Ook bij andere feesten dan overgansriten speelde de katholieke kerk trouwens een rol van grote betekenis. De meerderheid van de feesten had op de één of de andere manier wel een christelijke inslag.

Ten slotte valt het op dat er ook heel wat nieuwe rituelen zijn ontstaan in de feestcultuur, waarvan een deel werd geïntroduceerd door drukkingsgroepen als politieke partijen, de  burgerij of de kerk. Doopkermissen en plechtige verlovingen werden vroeger enkel bij de rijken gevierd en werden pas na de Tweede Wereldoorlog algemeen. Lijkwagens deden hun intrede, geboortekaartjes werden ook pas gemeengoed vanaf de jaren 1940. Wielerkoersen, voetbalwedstrijden, fanfareoptochten verschenen vanaf het begin van de twintigste eeuw. Moederdag, het feest van de arbeid en de kerstboom zijn zeer recente fenomenen. Sinterklaas meerde pas met zijn stoomboot op het platteland aan in het Interbellum. Het valt op dat deze feestelijkheden vandaag reeds als ‘tradities’ worden aanzien. Hetzelfde verschijnsel deed zich voor met de militieloting, een op het einde van de achttiende eeuw ingevoerde verplichting waaraan zich op betrekkelijk korte tijd rituelen vasthechtten die als ‘tradities’ werden beschouwd.
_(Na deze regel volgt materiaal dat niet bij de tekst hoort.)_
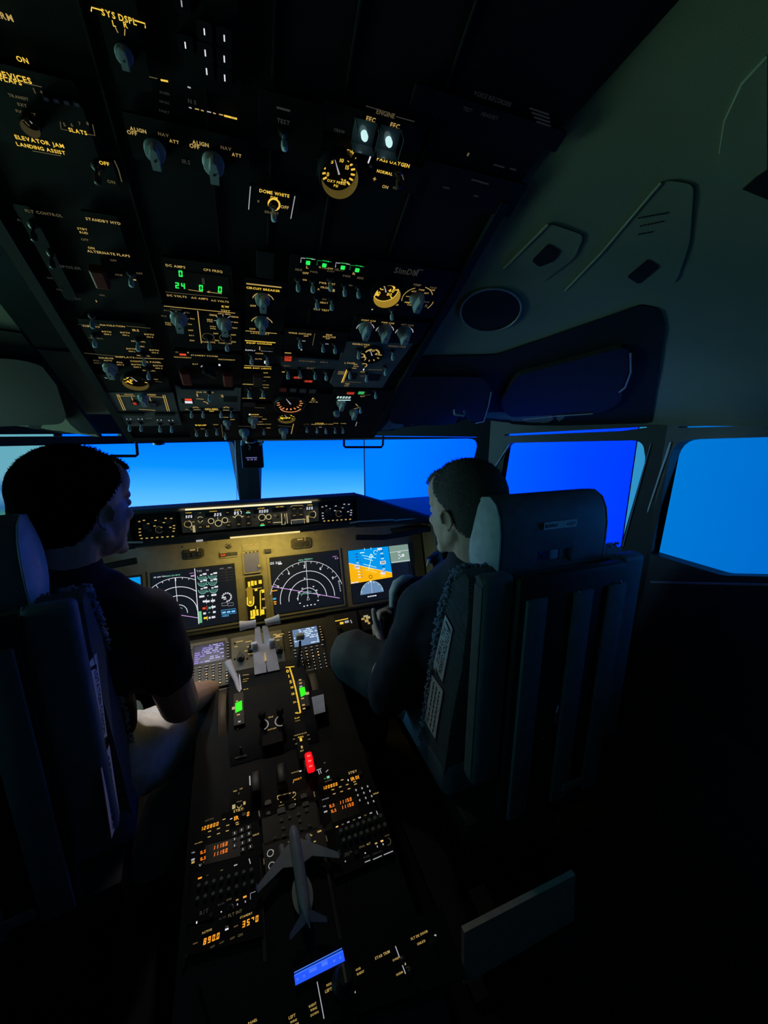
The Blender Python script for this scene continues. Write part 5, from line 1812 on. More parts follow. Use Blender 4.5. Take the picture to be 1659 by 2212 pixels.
root = empty('centre_pedestal', (0, .7, 0), 'black centre pedestal between the two seats that carries the radio units', 'pedestal')
mb = MB()
pr = [(.22, 0), (1.16, 0), (1.16, ztop(1.16, -.006)), (.22, ztop(.22, -.006))]
vs_ = [(-.205, y, z) for y, z in pr] + [(.222, y, z) for y, z in pr]
mb.add(vs_, [(0, 1, 2, 3), (7, 6, 5, 4), (0, 4, 5, 1), (1, 5, 6, 2), (2, 6, 7, 3), (3, 7, 4, 0)])
mb.build('body', 'panel_frame', root)
for x in (-.060, .072):
    mb = MB(); mb.box((x, .60, ztop(.60, -.003)), (.006, .46, .008), R=Matrix.Rotation(math.radians(10), 3, 'X')); mb.build('rail', 'panel_dark', root)
fix_parent(root)

# forward slab that carries the two keyboards
root = empty('forward_electronics_panel', (0, 1.28, 0), 'sloping dark panel frame ahead of the pedestal holding two keyboard units', 'panel frame')
mb = MB()
a0, b0 = CDU.loc(408, 1388); a1, b1 = CDU.loc(714, 1446)
pr = [(-.262, -.185), (.262, -.185), (.262, .012), (-.262, .012)]
mb.prism(pr, -.03, -.004, CDU.M()); mb.build('frame', 'panel_dark', root)
mb = MB(); mb.box((0, 1.28, .26), (.50, .14, .52)); mb.build('support', 'panel_frame', root)
fix_parent(root)


def cdu(us, label, kind):
    # us: pixel frame corners of bezel and screen
    (bu0, bv0, bu1, bv1), (su0, sv0, su1, sv1) = us
    m = Mod(CDU, 'keyboard_display_unit', label, 'control unit', (bu0 + bu1) / 2, (bv0 + bv1) / 2)
    m.top = .005
    p, q = m.L(bu0, bv0), m.L(bu1, bv1)
    g = MB(); g.prism(rrect(q[0] - p[0], p[1] - q[1], .004, 3, (p[0] + q[0]) / 2, (p[1] + q[1]) / 2), -.004, m.top); g.build('case', 'panel_khaki' if kind == 0 else 'panel_dark', m.root, 40)
    s0, s1 = m.L(su0, sv0), m.L(su1, sv1)
    w_, h = s1[0] - s0[0], s0[1] - s1[1]
    cx, cy = (s0[0] + s1[0]) / 2, (s0[1] + s1[1]) / 2
    g = MB(); g.prism(rrect(w_ + .008, h + .008, .002, 2, cx, cy), m.top, m.top + .001); g.build('screen_frame', 'black_plastic', m.root)
    g = MB(); g.prism(rrect(w_, h, .001, 1, cx, cy), m.top + .001, m.top + .002); g.build('screen', ('cdu_navy', 'cdu_pale')[kind] if False else mat(('cdu_navy', 'cdu_pale')[kind], (.02, .02, .03), .3, emit=lin(((26, 30, 66), (96, 122, 158))[kind]), es=1.0), m.root)
    z = m.top + .0026
    R = random.Random(5 + kind)
    keys = ('V1', 'V2') if kind == 0 else ('V3', 'V3')
    for r_ in range(9):
        y = cy + h / 2 - h * (.08 + r_ * .105)
        x = cx - w_ * .48
        while x < cx + w_ * .46:
            l = w_ * R.uniform(.05, .20)
            l = min(l, cx + w_ * .48 - x)
            if R.random() < (.72 if kind == 0 else .55):
                key = keys[1] if (x < cx - w_ * .2 or R.random() < .3) else keys[0]
                m._leg(key, 'text_line').add([(x, y - h * .026, z), (x + l, y - h * .026, z), (x + l, y + h * .03, z), (x, y + h * .03, z)], [(0, 1, 2, 3)])
            x += l + w_ * R.uniform(.02, .08)
    # line select keys beside the screen
    for sx in (-1, 1):
        for i in range(6):
            y = cy + h / 2 - h * (.10 + i * .16); x = cx + sx * (w_ / 2 + .0115)
            g = MB(); g.prism(rrect(.010, .006, .001, 2, x, y), m.top, m.top + .003); k = g.build('line_key', 'black_plastic', m.root)
            m._leg('w' if kind == 0 else 'key_warm').add([(x - .003, y - .0009, m.top + .0034), (x + .003, y - .0009, m.top + .0034), (x + .003, y + .0009, m.top + .0034), (x - .003, y + .0009, m.top + .0034)], [(0, 1, 2, 3)])
    yk0 = cy - h / 2 - .012
    yk1 = q[1] + .010
    nr = 8
    for r_ in range(nr):
        y = yk0 + (yk1 - yk0) * r_ / (nr - 1)
        for c_ in range(6):
            if r_ < 3 and c_ == 5 and r_ > 0: continue
            x = cx - w_ * .5 - .002 + (w_ + .008) * c_ / 5
            wk = .0115 if r_ < 2 else .0085
            g = MB(); g.prism(rrect(wk, .0058, .0012, 2, x, y), m.top, m.top + .003); g.build('key', 'black_plastic', m.root)
            big = R.random() < .14 and r_ > 1
            lw, lh = (.0040, .0011) if r_ < 2 else ((.0024, .0022) if big else (.0015, .0017))
            m._leg('key_warm' if big else 'w').add([(x - lw, y - lh, m.top + .0034), (x + lw, y - lh, m.top + .0034), (x + lw, y + lh, m.top + .0034), (x - lw, y + lh, m.top + .0034)], [(0, 1, 2, 3)])
    m.done()


cdu(((410, 1391, 494, 1478), (420, 1398, 485, 1425)), 'left keyboard unit with lavender text on a navy screen', 0)
cdu(((622, 1357, 712, 1445), (631, 1362, 691, 1388)), 'right keyboard unit with a pale blue screen and white keys', 1)

m = Mod(CDU, 'forward_aisle_panel', 'yellow lit small panel with two dark knobs between the keyboard units', 'control panel', 560, 1400)
m.plate(499, 1379, 618, 1440, 'panel_khaki', z0=-.004)
for u, v, w_ in ((519, 1417, 17), (541, 1402, 13), (602, 1400, 17)):
    m.knob(u, v, w_, 'knob_dark', hk=1.4)
for u, v, a, b in ((517, 1386, 16, 2), (537, 1386, 14, 2), (600, 1373, 9, 4), (600, 1383, 8, 1.6), (510, 1397, 7, 2), (538, 1397, 9, 2), (532, 1406, 8, 2), (541, 1412, 11, 2), (607, 1370, 12, 2.2), (594, 1371, 8, 2.2), (601, 1376, 18, 2)):
    m.bar(u, v, a, b, 'M')
for u, v in ((507, 1390), (507, 1424), (534, 1423), (612, 1366), (614, 1404)):
    a, b = m.L(u, v); g = MB(); g.lathe([(.0035, 0), (.0035, .0012)], 8, Matrix.Translation((a, b, m.top))); g.build('screw', 'black_matt', m.root)
m.done()

# ---- throttle quadrant
root = empty('throttle_quadrant', (0, 1.07, 0), 'rounded dark throttle quadrant with pale thrust levers at its top', 'throttle')
mb = MB()
ys_, n = [], 14
secs = []
for k in range(n + 1):
    y = .905 + .325 * k / n
    z = ztop(y, -.004) + .034 * math.sin(PI * min(1, max(0, k / n))) ** .6
    secs.append((y, z))
vs_ = [(x, y, z) for x in (-.118, .112) for y, z in secs] + [(x, y, .45) for x in (-.118, .112) for y in (.905, 1.23)]
N = n + 1
fs = [(i, i + 1, N + i + 1, N + i) for i in range(n)]
fs += [tuple(range(N)) + (2 * N + 1, 2 * N), tuple(range(N, 2 * N))[::-1] + (2 * N + 2, 2 * N + 3)]
mb.add(vs_, fs); mb.build('cover', 'panel_frame', root, 50)
for x in (-.020, .016):
    mb = MB()
    pts = [(y, z + .0015) for y, z in secs[5:]]
    mb.add([(x - .006, y, z) for y, z in pts] + [(x + .006, y, z) for y, z in pts], [(i, i + 1, len(pts) + i + 1, len(pts) + i) for i in range(len(pts) - 1)])
    mb.build('slot', 'black_matt', root)
for sx, tilt in ((-1, -.02), (1, .03)):
    base = V((-.004 + sx * .0205, 1.165, .585)); topp = V((-.010 + sx * .012, 1.270, .690))
    d = (topp - base)
    mb = MB()
    ax = d.normalized(); side = V((1, 0, 0)); nn = side.cross(ax)
    for (t0, w0), (t1, w1) in (((0, .037), (.62, .037)), ((.62, .024), (1.02, .016))):
        a, b = base + d * t0, base + d * t1
        q = []
        for p, w_ in ((a, w0), (b, w1)):
            q += [p + side * (-w_ / 2) + nn * .010, p + side * (w_ / 2) + nn * .010, p + side * (w_ / 2) - nn * .010, p + side * (-w_ / 2) - nn * .010]
        mb.add(q, [(0, 1, 2, 3)[::-1], (4, 5, 6, 7), (0, 1, 5, 4), (1, 2, 6, 5), (2, 3, 7, 6), (3, 0, 4, 7)])
    lv_ = mb.build('thrust_lever', 'lever_lavender', root)
    mb = MB()
    c = topp + V((0, .004, .014 if sx > 0 else .018))
    x0, x1 = (-.003, -.056) if sx < 0 else (.003, .052)
    pts = [c + V((x0 + (x1 - x0) * k / 6, 0, (.007 if sx > 0 else .001) * k / 6)) for k in range(7)]
    mb.tube(pts, [.0135, .0125, .0122, .0125, .0135, .0155, .0165], 14)
    mb.build('lever_grip', 'lever_lavender', lv_, 50)
    mb = MB(); mb.box(base + d * .66 + V((sx * .013, -.020, .006)), (.020, .016, .024), bev=.003); mb.build('reverse_lever', 'lever_lavender', root, 50)
mb = MB(); mb.prism([(-.003, -.012), (.003, -.012), (.0008, .014), (-.0008, .014)], 0, .002, PL((-.006, 1.188, .628), (1, 0, 0), (0, .7, .7)).M()); mb.build('pointer', 'glow_M', root)
# speed brake lever (left) and flap lever (right)
mb = MB(); mb.tube([W(519, 1500, 1, 1.10), W(511, 1470, 1, 1.15), W(492, 1428, 1, 1.20)], [.006, .008, .011], 10); sb = mb.build('speed_brake_lever', 'lever_lavender', root, 50)
mb = MB(); mb.tube([W(648, 1468, 1, 1.15), W(641, 1440, 1, 1.17), W(648, 1398, 1, 1.20), W(648, 1384, 1, 1.21)], [.010, .010, .005, .004], 10); fl = mb.build('flap_lever', 'panel_dark', root, 50)
p = W(648, 1375, 1, 1.21)
mb = MB(); mb.box(p, (.029, .018, .020), bev=.004, R=Matrix.Rotation(.1, 3, 'Y')); mb.build('flap_grip', mat('grip_pale', (.42, .41, .36), .5), fl, 50)
# trim wheels
for x in (-.138, .132):
    T = Matrix.Translation((x, 1.095, .46)) @ Matrix.Rotation(PI / 2, 4, 'Y')
    mb = MB(); mb.lathe([(.090, -.011), (.115, -.011), (.117, -.008), (.117, .008), (.115, .011), (.090, .011)], 40, T); tw = mb.build('trim_wheel', 'wheel_brown', root, 40)
    mb = MB(); mb.box((x, 1.095 + .045, .46 + .1065), (.0225, .012, .020), R=Matrix.Rotation(-.4, 3, 'X')); mb.build('white_mark', 'panel_khaki', tw)
fix_parent(root)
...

We kunnen hieruit besluiten dat de modernisering een grote stempel heeft gedrukt op de traditionele volkse feestcultuur in de periode 1860-1940 op het platteland rond Gent. Veel van de oude rituelen zijn op korte tijd verdwenen of folklore geworden. Als je kijkt naar wat er in die jaren verloren is gegaan, dan is de traditionele volkse feestcultuur verarmd uit de strijd gekomen. Op die manier kun je inderdaad spreken van een ondergang. Maar er is nog een andere, positieve kant aan de medaille. De traditionele volkscultuur bleek immers – in ieder geval op het gebied van de feesten – een groot adaptatievermogen te bezitten. De talrijke veranderingen van oude rituelen, het verschijnen van nieuwe feesten waarvan men een aantal algauw tot de volkscultuur ging rekenen, en ook het blijven voortbestaan van bepaalde oude rituelen, tonen aan dat ze zich aan de onafwendbare evolutie naar de moderniteit heeft weten aan te passen. Het grootste deel van de traditionele volkse feestcultuur is, eerder dan op een bijna deerniswekkende manier ten onder te gaan, mee geëvolueerd met haar tijd.